Getting serious about Haskell

Posted in: self, haskell.

For my entire development life, I’ve always tried to go in breadth rather than in depth. This means that I focused in learning every kind of languages/technologies available, always with a lot of commitment. I’ve learned about fantastic language and technologies, and I think that the result was worth my time. Now that I’m a little more mature of when I was 5 years ago, it’s time for me to go in depth, focusing on what I really like and what I want to turn into a profession. The more I dig inside functional programming, the more I love it. It’s true, there are some dark spot and rough edges, but once you find yourself in the Rabbit’s hole, a hole full of Monads and other cool abstraction, it’s hard to come back in the old, imperative world.

With this in mind, I’ve decided to focus my efforts around three languages: Haskell, OCaml and Scala, with an eye for the first two.
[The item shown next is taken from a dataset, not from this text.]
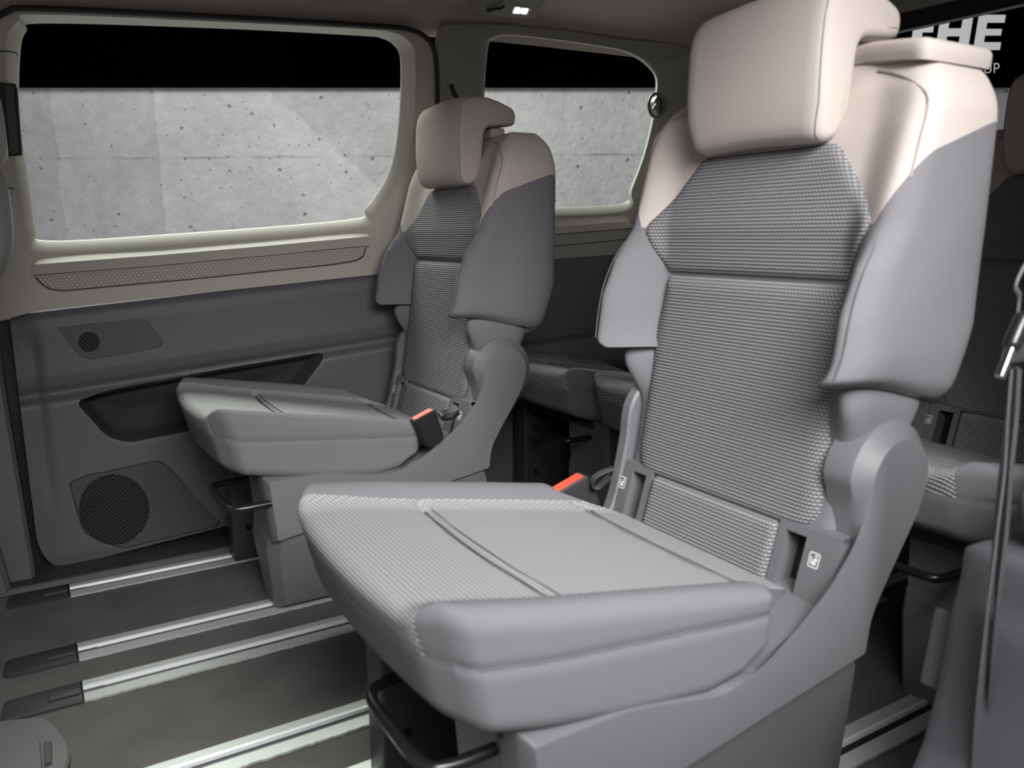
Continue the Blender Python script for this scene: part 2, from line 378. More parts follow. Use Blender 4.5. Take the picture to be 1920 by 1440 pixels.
def doorgrid():
    xs = np.linspace(-.045, 1.02, 190); ts = np.linspace(.012, .648, 128); V = []; inside = []
    for i, X in enumerate(xs):
        for t in ts:
            x = X; tt = t
            # rounded lower front corner
            if t < .12: lo = -.045+.055*(1-math.sqrt(max(0, 1-((.12-t)/.11)**2))) if t > .012 else .01; x = lo+(X+.045)*(1.02-lo)/1.065
            sd = sdpoly((x, tt), pock)
            if abs(sd) < .0043:
                gx_ = (sdpoly((x+.001, tt), pock)-sd)/.001; gz_ = (sdpoly((x, tt+.001), pock)-sd)/.001; x -= gx_*sd; tt -= gz_*sd
            V.append((x, doorY(x, tt), tt+SL*x)); inside.append(sd < .0043)
    n = len(ts); Fd = []; Fp = []
    for i in range(len(xs)-1):
        for j in range(n-1):
            f = (i*n+j, (i+1)*n+j, (i+1)*n+j+1, i*n+j+1); (Fp if all(inside[k] for k in f) and sdpoly((sum(V[k][0] for k in f)/4, sum(V[k][2]-SL*V[k][0] for k in f)/4), pock) < 0 else Fd).append(f)
    # thickness rim at the free front edge
    return V, Fd, Fp, n
V, Fd, Fp, n_ = doorgrid()
base = len(V); V2 = list(V)
for j in range(n_): V2.append((V[j][0]+.004, V[j][1]+.06, V[j][2]))
rim = [(j, j+1, base+j+1, base+j) for j in range(n_-1)]
def compact(V, Fs):
    u = sorted({i for f in Fs for i in f}); mp = {a: b for b, a in enumerate(u)}
    return [V[i] for i in u], [tuple(mp[i] for i in f) for f in Fs]
a, b = compact(V2, Fd+rim); mesh('door_panel', a, b, dplast, door1, ang=60)
a, b = compact(V, Fp); mesh('storage_pocket', a, b, felt, door1, ang=60)
box('pocket_clip', onY(170, 785, 2.205), (.009, .004, .014), black, door1, .002)
def wallplate(name, pix, m, off, th=.004, r=6, parent=door1, uvs=True, k=4, Yb=None):
    px = roundpoly(pix, r, k)
    def q(x, y, o):
        P = onY(x, y, 2.17)
        for _ in range(3): P = onY(x, y, doorY(P[0], P[2]-SL*P[0])+o)
        return P
    vs = [q(x, y, off) for x, y in px]+[q(x, y, off+th) for x, y in px]; n = len(px)
    fs = [tuple(range(n)), tuple(range(n, 2*n))]+[(i, (i+1) % n, n+(i+1) % n, n+i) for i in range(n)]
    uv = lambda c: (c.x, c.z-SL*c.x)
    return mesh(name, vs, fs, m, parent, True, 30, uv)
twp = [(111, 615), (255, 599), (275, 602), (305, 642), (297, 651), (172, 673), (150, 666)]
wallplate('tweeter_grille', [(x+(x-205)*.02, y+(y-636)*.03) for x, y in twp], black, -.0015, r=5)
wallplate('tweeter_cover', twp, grs, -.0035, r=5)
def circ(cx, cy, rx, ry, n=28, tilt=0): return [(cx+rx*math.cos(2*math.pi*i/n)*1-ry*math.sin(2*math.pi*i/n)*tilt, cy+ry*math.sin(2*math.pi*i/n)) for i in range(n)]
wallplate('tweeter_holes', circ(167, 641, 20, 19), grl, -.0045, r=.5, k=1)
spk = [(131, 905), (160, 893), (296, 864), (312, 874), (410, 978), (404, 986), (238, 1026), (215, 1023), (162, 1000), (152, 980)]
wallplate('speaker_surround', [(x+(x-255)*.02, y+(y-950)*.02) for x, y in spk], black, -.0008, r=8)
wallplate('speaker_cover', spk, grs, -.0025, r=8)
wallplate('speaker_holes', circ(214, 955, 66, 66), grl, -.0045, r=.5, k=1)

# --- rings around windows
G1 = [(56, 350), (67, 430), (90, 451), (300, 440), (649, 412), (685, 390), (725, 330), (742, 270), (750, 180), (750, 110), (738, 85), (715, 72), (672, 67), (400, 53), (82, 44), (50, 58), (38, 100), (37, 220)]
M1 = [(40, 360), (50, 452), (85, 475), (300, 461), (655, 431), (705, 402), (750, 335), (767, 275), (775, 180), (775, 100), (760, 74), (733, 61), (680, 55), (400, 41), (75, 28), (36, 40), (15, 85), (15, 220)]
O1 = [(-60, 400), (-60, 597), (85, 581), (300, 558), (655, 520), (720, 513), (800, 505), (818, 300), (818, 180), (815, 110), (803, 77), (765, 57), (680, 49), (400, 33), (75, 18), (10, 24), (-40, 60), (-60, 220)]
def ring(name, rings, m, parent, n=5, ang=50):
    """rings: list of (pixel polygon, wall offset)"""
    R = []
    for P, o in rings:
        c = catmull(P, n); R.append([onW(x, y, o) for x, y in c])
    N = len(R[0]); vs = [v for r in R for v in r]
    fs = [(a*N+i, a*N+(i+1) % N, (a+1)*N+(i+1) % N, (a+1)*N+i) for a in range(len(R)-1) for i in range(N)]
    return mesh(name, vs, fs, m, parent, True, ang)
def mid(A, B, t): return [(a[0]*(1-t)+b[0]*t, a[1]*(1-t)+b[1]*t) for a, b in zip(A, B)]
ring('window_surround', [(O1, .03), (O1, .0), (mid(O1, M1, .5), -.004), (mid(O1, M1, .93), -.004), (M1, .001), (mid(M1, G1, .9), .030), (G1, .036), (G1, .05)], trimb, door1)
def pane(name, P, off, parent=None, label=None):
    c = catmull(P, 5); A = [onW(x, y, off) for x, y in c]; B = [onW(x, y, off+.004) for x, y in c]; n = len(A)
    return mesh(name, A+B, [tuple(range(n)), tuple(range(n, 2*n))]+[(i, (i+1) % n, n+(i+1) % n, n+i) for i in range(n)], glass, parent, False)
cx, cy = 400, 250
w1 = pane('window_1', [(x+(x-cx)*.012, y+(y-cy)*.015) for x, y in G1], .042)
tag(w1, 'large side window of the left sliding door', kind='structure')
# ledge shelf, below the window
def shelf(name, top, front, bot, m, parent, o0, o1, o2):
    """top edge row at wall offset o0, front edge row o1, bottom row o2"""
    n = len(top); vs = [onW(x, y, o0) for x, y in top]+[onW(x, y, o1) for x, y in front]+[onW(x, y, o1+.002) for x, y in mid(front, bot, .25)]+[onW(x, y, o2) for x, y in bot]
    fs = [(a*n+i, a*n+i+1, (a+1)*n+i+1, (a+1)*n+i) for a in range(3) for i in range(n-1)]
    # end caps
    vs += [onW(*top[0], .01), onW(*bot[0], .01), onW(*top[-1], .01), onW(*bot[-1], .01)]; k = 4*n
    fs += [(0, n, 2*n, 3*n, k+1, k), (n-1, 2*n-1, 3*n-1, 4*n-1, k+3, k+2)]
    return mesh(name, vs, fs, m, parent, True, 25)
tp = [(82, 478), (300, 464), (500, 448), (655, 433), (680, 431)]
fr = [(64, 496), (300, 478), (500, 461), (660, 446), (693, 443)]
bo = [(60, 516), (300, 497), (500, 479), (660, 463), (694, 461)]
shelf('window_ledge', tp, fr, bo, trimb, door1, .006, -.024, -.018)
vent = [(66, 517), (300, 497), (500, 479), (686, 461), (680, 480), (665, 488), (620, 495), (350, 523), (120, 544), (95, 541), (80, 532)]
def onplate(name, pix, m, off, th, parent, r=5, uv=True):
    px = roundpoly(pix, r, 3); n = len(px); vs = [onW(x, y, off) for x, y in px]+[onW(x, y, off+th) for x, y in px]
    return mesh(name, vs, [tuple(range(n)), tuple(range(n, 2*n))]+[(i, (i+1) % n, n+(i+1) % n, n+i) for i in range(n)], m, parent, True, 30, (lambda c: (c.x, c.z-SL*c.x)))
onplate('vent_rim', [(x+(x-370)*.008, y+(2.2 if y > 485+(370-x)*.06 else -1.5)) for x, y in vent], stitch, -.0060, .003, door1)
onplate('vent_strip', vent, grb, -.0085, .003, door1)
# horizontal seams of the front upright of the surround
for ya, yb in ((96, 104), (352, 357)):
    tube('trim_seam', [onW(-60, ya, -.004), onW(20, ya+1, -.005), onW(44 if ya > 300 else 34, yb, .012)], .0016, stitch, door1, 6, 3)
# rubber seal
sealp = [(818, 420), (818, 300), (818, 180), (815, 110), (803, 77), (765, 56), (680, 48), (400, 32), (75, 17), (10, 23), (-40, 60)]
tube('door_seal', [onW(x+2, y-1, -.003) for x, y in sealp], .0065, black, door1, 8, 5)
# pull handle module at the door's front edge
hm = empty('door_handle', tuple(onW(20, 225, -.01)), 'black vertical door pull at the front edge of the left sliding door window', 'door handle')
onplate('handle_recess', [(-40, 150), (30, 157), (42, 292), (-40, 296)], black, -.006, .01, hm, 4)
onplate('handle_grip', [(8, 160), (26, 163), (36, 286), (20, 290)], darkm, -.022, .014, hm, 3)
onplate('handle_trim', [(30, 164), (33, 165), (42, 285), (38, 287)], blackm, -.018, .010, hm, 1)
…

The reason is very simple: OCaml has a strong commercial side, this means that at the moment is easier (at least in Europe) to find commercial users of the OCaml language, although Haskell is used for things like financial trading. Although OCaml has a rich ecosystem, the language is pretty simple to grasp, so it doesn’t require to constantly hack with it to keep your muscle fibers sharp.

Haskell is another story. I’ve only discovered the tip of the iceberg, and I’m far from being even an intermediate developer. Sure, I know and I can apply Functors, Applicative, Monoids and Monads, but things like Transformes, isomorphism, catamorphism, cathegory theory, type families and so on and so forth are strange beasts for me. I’ve also posted in the Haskell ML and I’ve got a lot of encouragements, another sign about how the community is friendly and fantastic. Said that, I’ve also started contributing to my first “serious” open source project: the Snap Framework. I hope to learn a lot as I progress.

A thing is sure. I want to earn a living with FP.